Considering the fact that respondent-workman had not cared to find out the next date of hearing, I have no hesitation to hold that respondent had no intention to participate in the Inquiry. Had it been so, then as a prudent person, he would have made efforts to find out the next date of hearing from his representative, who was defending him in the Inquiry. Thus, this Court finds that the Inquiry against respondent does not stand vitiated.

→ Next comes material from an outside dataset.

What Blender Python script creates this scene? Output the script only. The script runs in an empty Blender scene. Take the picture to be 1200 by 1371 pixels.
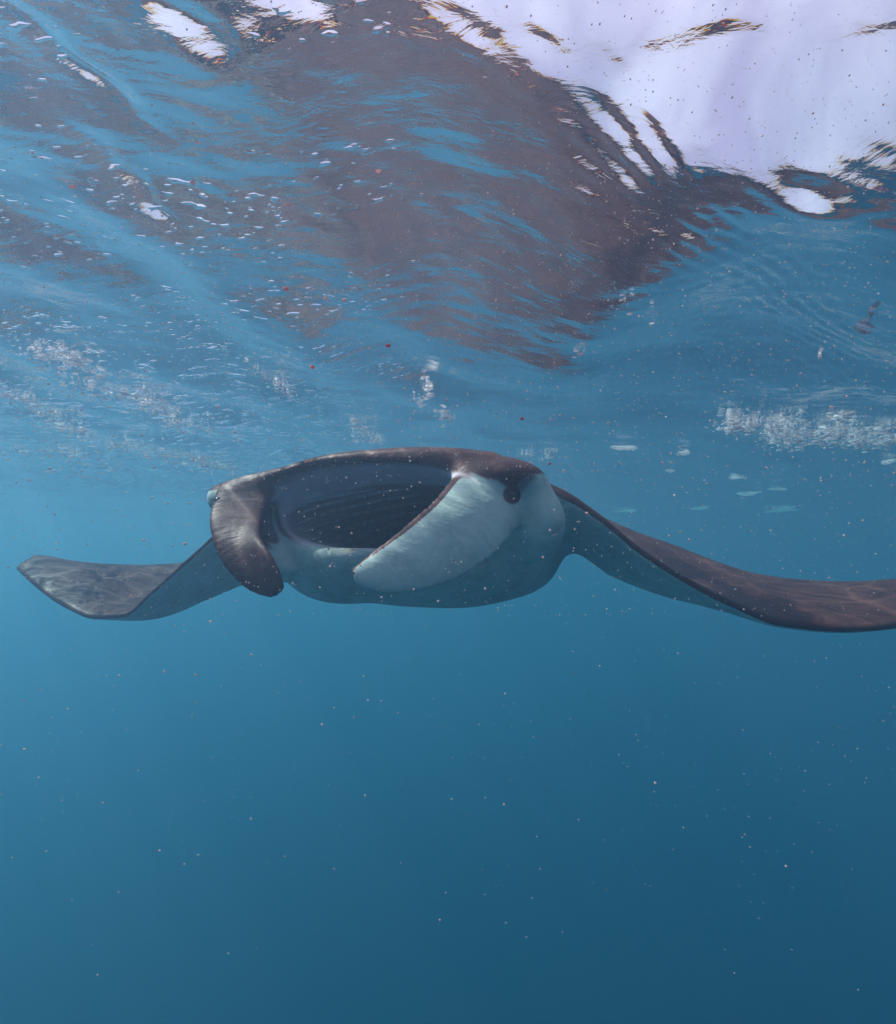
import bpy, bmesh, math, random
import numpy as np
from mathutils import Vector

rng = np.random.default_rng(7)
random.seed(7)
sc = bpy.context.scene
col = sc.collection

# ------------------------------------------------------------------ camera, sky, sun, exposure
CZ = -0.53            # camera depth below the mean water level (z = 0)
F = 762.0             # focal length in photo pixels (1200 x 1371)
HY = 735.0            # photo row of the horizon
cam = bpy.data.cameras.new('camera')
cam.sensor_fit = 'VERTICAL'
cam.sensor_height = 24.0
cam.lens = 24.0 * F / 1371.0
cam.shift_y = (HY - 685.5) / 1371.0
cam.clip_start = 0.02
cam.clip_end = 500
camo = bpy.data.objects.new('camera', cam)
camo.location = (0, 0, CZ)
camo.rotation_euler = (math.radians(90), 0, 0)
col.objects.link(camo)
sc.camera = camo

SUN_DIR = Vector((-0.54, 0.24, 0.80)).normalized()      # towards the sun
world = bpy.data.worlds.new('World'); sc.world = world
world.use_nodes = True
wn = world.node_tree; wn.nodes.clear()
wo = wn.nodes.new('ShaderNodeOutputWorld'); wb = wn.nodes.new('ShaderNodeBackground')
sky = wn.nodes.new('ShaderNodeTexSky'); sky.sky_type = 'NISHITA'; sky.sun_disc = False
sky.sun_elevation = math.asin(SUN_DIR.z)
sky.sun_rotation = math.atan2(SUN_DIR.x, SUN_DIR.y)
sky.dust_density = 3.0
tc = wn.nodes.new('ShaderNodeTexCoord')
cn = wn.nodes.new('ShaderNodeTexNoise'); cn.inputs['Scale'].default_value = 2.2; cn.inputs['Detail'].default_value = 6
cr = wn.nodes.new('ShaderNodeValToRGB'); cr.color_ramp.elements[0].position = 0.30; cr.color_ramp.elements[1].position = 0.62
cr.color_ramp.elements[0].color = (0.45, 0.45, 0.45, 1)
mx = wn.nodes.new('ShaderNodeMix'); mx.data_type = 'RGBA'
wn.links.new(tc.outputs['Generated'], cn.inputs['Vector'])
wn.links.new(cn.outputs['Fac'], cr.inputs['Fac'])
wn.links.new(cr.outputs['Color'], mx.inputs[0])
wn.links.new(sky.outputs[0], mx.inputs[6])
cn2 = wn.nodes.new('ShaderNodeTexNoise'); cn2.inputs['Scale'].default_value = 7.0; cn2.inputs['Detail'].default_value = 7; cn2.inputs['Distortion'].default_value = 0.6
wn.links.new(tc.outputs['Generated'], cn2.inputs['Vector'])
cr2 = wn.nodes.new('ShaderNodeValToRGB'); cr2.color_ramp.elements[0].position = 0.38; cr2.color_ramp.elements[1].position = 0.70
cr2.color_ramp.elements[0].color = (5.3, 3.9, 6.2, 1); cr2.color_ramp.elements[1].color = (8.8, 7.0, 9.4, 1)   # thin bright cloud veil
wn.links.new(cn2.outputs['Fac'], cr2.inputs['Fac']); wn.links.new(cr2.outputs['Color'], mx.inputs[7])
wn.links.new(mx.outputs[2], wb.inputs['Color'])
wb.inputs['Strength'].default_value = 0.15
wn.links.new(wb.outputs[0], wo.inputs['Surface'])

sun = bpy.data.lights.new('sun', 'SUN'); sun.energy = 5.0; sun.angle = math.radians(0.5)
sun.color = (1.0, 0.75, 0.73)
suno = bpy.data.objects.new('sun', sun)
suno.rotation_euler = (-SUN_DIR).to_track_quat('-Z', 'Y').to_euler()
suno.location = (0, 0, 5)
col.objects.link(suno)

vs = sc.view_settings
vs.view_transform = 'Standard'; vs.look = 'None'; vs.gamma = 1; vs.use_curve_mapping = False
vs.exposure = -0.15
cy = sc.cycles
cy.volume_bounces = 2; cy.max_bounces = 10; cy.glossy_bounces = 8; cy.diffuse_bounces = 2
cy.transparent_max_bounces = 12
cy.use_denoising = True
cy.sample_clamp_indirect = 4.0


# ------------------------------------------------------------------ helpers
def tag(o, label=None, cat=None, group=None, kind=None):
    if label: o['label'] = label
    if cat: o['category'] = cat
    if group: o['group'] = group
    if kind: o['kind'] = kind
    return o

def mesh_obj(name, V, Fc, mat, parent=None, smooth=True):
    me = bpy.data.meshes.new(name)
    V = np.asarray(V, np.float32); Fc = np.asarray(Fc, np.int32)
    n = Fc.shape[1]
    me.vertices.add(len(V)); me.vertices.foreach_set('co', V.ravel())
    me.loops.add(Fc.size); me.loops.foreach_set('vertex_index', Fc.ravel())
    me.polygons.add(len(Fc))
    me.polygons.foreach_set('loop_start', np.arange(0, Fc.size, n, dtype=np.int32))
    me.polygons.foreach_set('loop_total', np.full(len(Fc), n, np.int32))
    me.update(calc_edges=True)
    if smooth: me.polygons.foreach_set('use_smooth', np.ones(len(Fc), bool))
    if mat: me.materials.append(mat)
    o = bpy.data.objects.new(name, me); col.objects.link(o)
    if parent: o.parent = parent
    return o

def set_attr(o, name, vals):
    a = o.data.attributes.new(name, 'FLOAT', 'POINT'); a.data.foreach_set('value', np.asarray(vals, np.float32))

def P(px, py, d):
    """a point of the place from a photo pixel and its distance into the scene"""
    return np.array([(px - 600.0) / F * d, d, CZ + (HY - py) / F * d])

class NT:
    def __init__(s, m): s.t = m.node_tree
    def n(s, typ, **kw):
        nd = s.t.nodes.new('ShaderNode' + typ)
        for k, v in kw.items():
            if k.startswith('i_'):
                k = k[2:]; k = int(k) if k.isdigit() else k.replace('_', ' ')
                nd.inputs[k].default_value = v
            else: setattr(nd, k, v)
        return nd
    def l(s, a, b): s.t.links.new(a, b)
    def math(s, op, a, b=None, c=None, clamp=False):
        nd = s.t.nodes.new('ShaderNodeMath'); nd.operation = op; nd.use_clamp = clamp
        for i, v in enumerate((a, b, c)):
            if v is None: continue
            if isinstance(v, (int, float)): nd.inputs[i].default_value = v
            else: s.l(v, nd.inputs[i])
        return nd.outputs[0]
    def ramp(s, fac, stops):
        nd = s.t.nodes.new('ShaderNodeValToRGB'); cr = nd.color_ramp
        while len(cr.elements) < len(stops): cr.elements.new(0.5)
        for e, (p, c) in zip(cr.elements, stops):
            e.position = p; e.color = (*c, 1) if isinstance(c, tuple) else (c, c, c, 1)
        s.l(fac, nd.inputs[0]); return nd.outputs[0]
    def mix(s, fac, a, b):
        nd = s.t.nodes.new('ShaderNodeMix'); nd.data_type = 'RGBA'
        for v, i in ((fac, 0), (a, 6), (b, 7)):
            if isinstance(v, tuple): nd.inputs[i].default_value = (*v, 1)
            elif isinstance(v, (int, float)): nd.inputs[i].default_value = v
            else: s.l(v, nd.inputs[i])
        return nd.outputs[2]

def new_mat(name):
    m = bpy.data.materials.new(name); m.use_nodes = True
    m.node_tree.nodes.clear()
    t = NT(m); out = t.n('OutputMaterial')
    return m, t, out

def simple_mat(name, c, rough=0.6, noise=0.0, scale=30, coat=0.0, trans=0.0):
    m, t, out = new_mat(name)
    b = t.n('BsdfPrincipled'); b.inputs['Roughness'].default_value = rough
    b.inputs['Base Color'].default_value = (*c, 1)
    if noise:
        tcn = t.n('TexCoord'); ns = t.n('TexNoise', i_Scale=scale, i_Detail=5.0); t.l(tcn.outputs['Object'], ns.inputs['Vector'])
        t.l(t.ramp(ns.outputs['Fac'], [(0.3, tuple(x * (1 - noise) for x in c)), (0.7, tuple(min(1, x * (1 + noise)) for x in c))]), b.inputs['Base Color'])
    b.inputs['Coat Weight'].default_value = coat
    b.inputs['Transmission Weight'].default_value = trans
    t.l(b.outputs[0], out.inputs['Surface'])
    return m

# ------------------------------------------------------------------ water surface
def _waves(n, lmin, lmax, slope, seed, dirang, spread):
    r = np.random.default_rng(seed); W = []
    for i in range(n):
        lam = lmin * (lmax / lmin) ** r.random()
        a = dirang + r.normal() * spread
        k = 2 * math.pi / lam
        W.append((k * math.cos(a), k * math.sin(a), r.random() * 6.283, slope / k / math.sqrt(n) * 1.4))
    return W
W_BIG = _waves(9, 1.6, 5.0, 0.035, 3, 1.9, 0.6)
W_MID = _waves(26, 0.22, 0.8, 0.070, 5, 2.1, 0.55)
W_LFT = _waves(18, 0.16, 0.75, 0.13, 21, 0.12, 0.28)
W_SML = _waves(40, 0.05, 0.16, 0.046, 11, 2.2, 0.8)

def bump2(x, y, cx, cyy, sx, sy, ang=0.0):
    c, s = math.cos(ang), math.sin(ang)
    u = ((x - cx) * c + (y - cyy) * s) / sx; v = (-(x - cx) * s + (y - cyy) * c) / sy
    return np.exp(-(u * u + v * v))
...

Since the version of two passengers recorded at the spot (which is countersigned by respondent-workman) has gone unrebutted, therefore, there is no basis to hold that respondent had not mis-conducted himself or that the Inquiry against him stood vitiated and
so, reliance placed upon decisions in Neethivilangan Kumbakonam (supra) and J.H. Patel (supra) is of no avail to the case of respondent- workman.

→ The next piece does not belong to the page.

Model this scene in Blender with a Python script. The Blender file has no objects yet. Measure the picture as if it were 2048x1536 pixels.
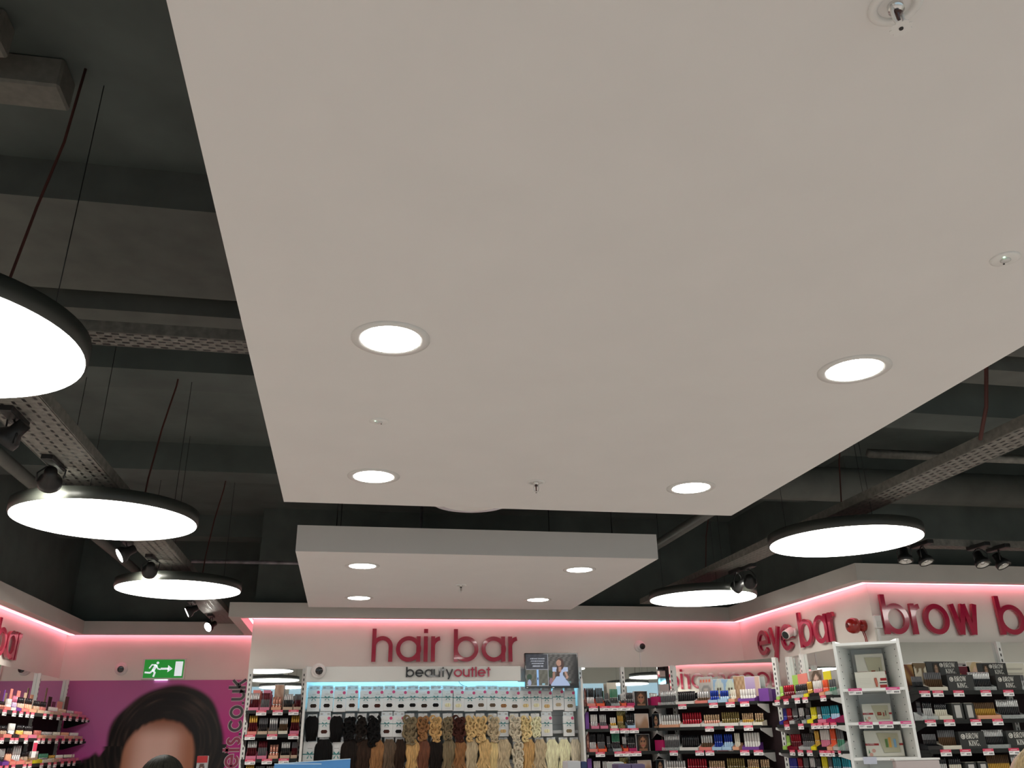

So far as quantum of punishment is concerned, I find that it is commensurate with the misconduct and is amply justified in view of the past record of respondent as is reflected from the extract of respondent's service book on record. The past conduct of respondent reveals that respondent was visited with the penalty of stoppage of increment on one occasion and was suspended on another occasion and was given warning on short deposit in the past. Not only this, respondent was put off duty five times and was undisciplined as he remained absent from duty for 61 days and had availed of excess leave of 64 days without any justification.
In view of aforesaid, impugned order cannot be sustained and is accordingly set aside and petitioner's application under Section 33 (2) (b) of the Industrial Disputes Act, 1947 is allowed by granting approval to removal of respondent from service. This petition and the pending applications are disposed of while leaving the parties to bear their own costs.